Global oil prices are coming under a sharp reversal, with prices trending towards $70 per barrel just months after forecasts and geopolitical tensions drove crude above $100, showing the volatility underpinning the market.
At the peak of Middle East tensions in May, Brent crude rose above $116 per barrel, while the U.S. benchmark, WTI, settled at $102.88 per barrel, its highest level since July 2022.
The rally was fuelled by fears of a prolonged disruption to the Strait of Hormuz following the war in Iran and escalating rhetoric from US President Donald Trump.
However, sentiment has shifted after a Memorandum of Understanding between the United States and Iran aimed at reopening the Strait.
Energy consultancy Wood Mackenzie said on Monday that the agreement has altered market expectations, reducing the likelihood of a sustained supply shock.
In a new outlook, Wood Mackenzie forecasts Brent crude will average $78 per barrel in 2027, potentially easing further to $70 per barrel by the fourth quarter of that year, assuming transit flows through the Strait normalise by August.

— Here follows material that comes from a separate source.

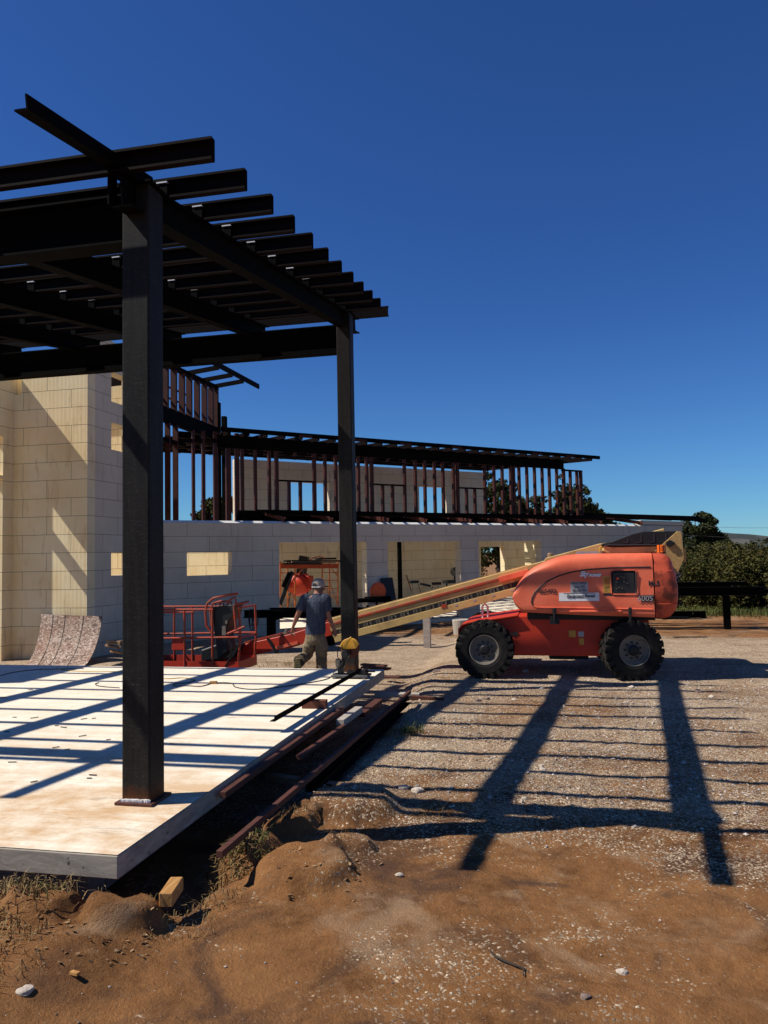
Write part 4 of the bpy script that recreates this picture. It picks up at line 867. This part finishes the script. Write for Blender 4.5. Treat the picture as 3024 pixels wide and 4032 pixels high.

Senior Vice President, Macro Oils at Wood Mackenzie, Alan Gelder, said the “MoU changed that trajectory. A prolonged closure would have pushed Brent well above $150 a barrel, but recovery across the value chain will take time.”
The shift in outlook reflects a rapid change in investor positioning. According to Wood Mackenzie, bullish bets on Brent crude fell by about 80 per cent in the four weeks to 16 June from a five-year high, signalling a sharp decline in expectations of sustained price increases.
Strengthening Mackenzie’s projections, Brent averaged $78 per barrel on Tuesday, down from the average $92 per barrel in the first half of 2026, supported by elevated prices between March and May.
Vessel tracking data from the firm indicates that traffic through the Strait of Hormuz has improved but remains below pre-conflict levels.
The disruption removed more than 11 million barrels per day of crude supply from global markets at its peak.
Wood Mackenzie estimates that about 70 per cent of these volumes could return within three months of a full reopening, and up to 90 per cent within six months, although the remaining supply may take significantly longer to restore.
Refining indicators also highlight lingering imbalances as Jet fuel crack spreads remain nearly double pre-war levels despite easing in recent months, pointing to continued tightness in refined product markets.
Other market watchers had earlier maintained a more cautious near-term outlook as JPMorgan said last month that global oil prices could remain in the “low $100s” for much of 2026 even if the Strait reopens soon, reflecting delayed supply recovery and inventory rebuilding.
Meanwhile, International Monetary Fund Managing Director Kristalina Georgieva had earlier warned that sustained oil prices between $120 and $130 per barrel through 2027 could slow global economic growth to around 2 per cent, effectively tipping the world into a technical recession.
The analysts believe that the divergence in forecasts reflects ongoing uncertainty as the current projections hinge on a fragile geopolitical backdrop, including unresolved tensions involving Israel’s military operations in Lebanon and the risk that US-Iran negotiations could stall.